There’s a collaboration with Rabit on the album. It strikes me that the two of you have a lot of similarities in terms of your use of space.
I like the extremism – if that’s the right word – of Rabit. He’s dialling grime down to its utter, utter essentials. Further than anyone’s really ever dared to take it. That tune ‘Satellite’, on the Keysound compilation, is basically just bass pulses. But it really works. And he can tear it out – he can do a more 8-bar, drum-oriented tune. I like him because of his militancy, but the grace with which he does it as well. And he’s a bit of an enigma as well, there’s not many things about him on the internet.
I wanted to talk about the track ‘E3 Night Flight’. There’s obviously a tradition of music that romanticises London at night – Burial being the most notable example. How would you describe your relationship with London? You’re not from there originally, right?
Yeah, I’m from up North – the very Northern part of Lincolnshire. I’ve lived in London for 11 years. I have quite a good relationship with the city. In terms of the personal links you make with people – which is the way to really connect with people in terms of getting your music across, having access to opportunities – it’s been really positive. If you’re white, vaguely middle class, and live in East London, it’s not a bad place to live. The pressures that are on you are not the same pressures that are on people who are on the breadline.

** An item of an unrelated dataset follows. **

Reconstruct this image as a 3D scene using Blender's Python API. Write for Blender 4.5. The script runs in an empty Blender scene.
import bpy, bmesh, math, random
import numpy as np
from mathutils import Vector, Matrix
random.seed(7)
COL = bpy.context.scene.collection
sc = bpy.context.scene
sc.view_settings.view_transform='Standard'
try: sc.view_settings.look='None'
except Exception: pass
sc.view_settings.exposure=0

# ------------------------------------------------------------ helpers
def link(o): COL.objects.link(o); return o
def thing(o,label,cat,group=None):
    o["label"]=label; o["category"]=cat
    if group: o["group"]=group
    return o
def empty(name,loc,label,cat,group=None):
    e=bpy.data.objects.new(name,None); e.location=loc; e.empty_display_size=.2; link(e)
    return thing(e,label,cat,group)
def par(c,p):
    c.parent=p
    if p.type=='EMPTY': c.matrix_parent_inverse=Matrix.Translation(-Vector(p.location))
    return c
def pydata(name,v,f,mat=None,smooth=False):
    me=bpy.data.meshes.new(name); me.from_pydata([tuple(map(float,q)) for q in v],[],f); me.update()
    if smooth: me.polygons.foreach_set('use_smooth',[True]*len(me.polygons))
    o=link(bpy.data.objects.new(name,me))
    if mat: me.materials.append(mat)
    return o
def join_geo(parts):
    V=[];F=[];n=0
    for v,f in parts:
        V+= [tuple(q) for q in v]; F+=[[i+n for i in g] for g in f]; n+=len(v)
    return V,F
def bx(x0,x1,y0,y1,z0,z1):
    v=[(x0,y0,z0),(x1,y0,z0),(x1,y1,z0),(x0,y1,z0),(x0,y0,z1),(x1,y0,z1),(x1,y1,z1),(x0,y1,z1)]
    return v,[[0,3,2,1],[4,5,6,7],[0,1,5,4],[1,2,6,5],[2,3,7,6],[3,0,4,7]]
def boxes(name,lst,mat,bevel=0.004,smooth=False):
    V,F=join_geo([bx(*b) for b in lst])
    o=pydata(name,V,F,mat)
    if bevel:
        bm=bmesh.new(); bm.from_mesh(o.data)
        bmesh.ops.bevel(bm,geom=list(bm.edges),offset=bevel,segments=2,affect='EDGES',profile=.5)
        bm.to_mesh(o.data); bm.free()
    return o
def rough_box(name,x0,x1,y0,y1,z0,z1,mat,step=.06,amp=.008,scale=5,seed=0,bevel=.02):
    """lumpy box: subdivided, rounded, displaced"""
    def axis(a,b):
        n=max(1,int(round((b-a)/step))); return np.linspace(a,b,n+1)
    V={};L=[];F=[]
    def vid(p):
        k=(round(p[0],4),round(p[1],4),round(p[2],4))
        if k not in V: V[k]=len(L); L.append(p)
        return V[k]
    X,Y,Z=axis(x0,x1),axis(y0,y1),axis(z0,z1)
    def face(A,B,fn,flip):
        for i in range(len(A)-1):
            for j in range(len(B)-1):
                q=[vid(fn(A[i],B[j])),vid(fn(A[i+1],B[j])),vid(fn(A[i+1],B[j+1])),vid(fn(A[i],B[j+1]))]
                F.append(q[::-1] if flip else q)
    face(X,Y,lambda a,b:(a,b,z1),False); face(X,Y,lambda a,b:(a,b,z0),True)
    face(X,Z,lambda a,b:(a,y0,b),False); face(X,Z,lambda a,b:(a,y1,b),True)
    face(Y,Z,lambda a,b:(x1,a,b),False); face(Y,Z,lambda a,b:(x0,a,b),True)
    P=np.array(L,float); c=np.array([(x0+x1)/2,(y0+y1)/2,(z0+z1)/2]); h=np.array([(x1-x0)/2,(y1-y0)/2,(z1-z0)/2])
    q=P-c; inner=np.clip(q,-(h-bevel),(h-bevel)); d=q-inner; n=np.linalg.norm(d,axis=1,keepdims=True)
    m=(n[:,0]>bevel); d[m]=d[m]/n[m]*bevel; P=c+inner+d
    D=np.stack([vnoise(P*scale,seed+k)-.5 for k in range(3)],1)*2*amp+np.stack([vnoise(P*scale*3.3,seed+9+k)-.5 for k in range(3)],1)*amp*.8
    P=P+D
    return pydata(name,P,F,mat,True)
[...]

As far as romanticising it, there’s a strain in grime which is actually quite romantic. Two of my favourite grime tunes are Sharky Major vocals – one is ‘This Ain’t a Game’ with Jammer, which is kind of positive, poignant. Then there’s the ‘I Luv U remix’ with Wiley. Which, considering what it’s a remix of, is a really sweet tune. I read Dan Hancox’s book about Dizzee Rascal, and there’s interesting stuff about that dichotomy, where you’ve got Canary Wharf [right next to] E3, Bow. In one sense it’s a big Thatcherite two fingers to one of the poorest boroughs in London. But on the other hand people who grew up there kind of look there with an element of aspiration. There’s that duality with London.
Last question: with all these new grime producers coming through, do people ever tell you that the Kowloon EP was a big influence on them? Do you feel like you inspired people with it?

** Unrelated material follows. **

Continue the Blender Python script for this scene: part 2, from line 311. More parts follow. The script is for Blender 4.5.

I don’t know. It’s one way of looking at things. But I was influenced by different people – I can’t deny that the things Zomby did for Martin Clark’s Rinse show in 2009 or something were quite influential on me. And what Jam City was doing, people like that, earlier on – way before Classical Curves. These people open your eyes to possibilities, and it’s up to you to run with them. People have said that ‘Kowloon’ or ‘Atlanta 96’ were quite important tunes for them. That’s really gratifying if it’s true. But you’re always swimming in a big nexus really – there’s lots of things going on at the same time. ‘Scenius’ is the word, isn’t it?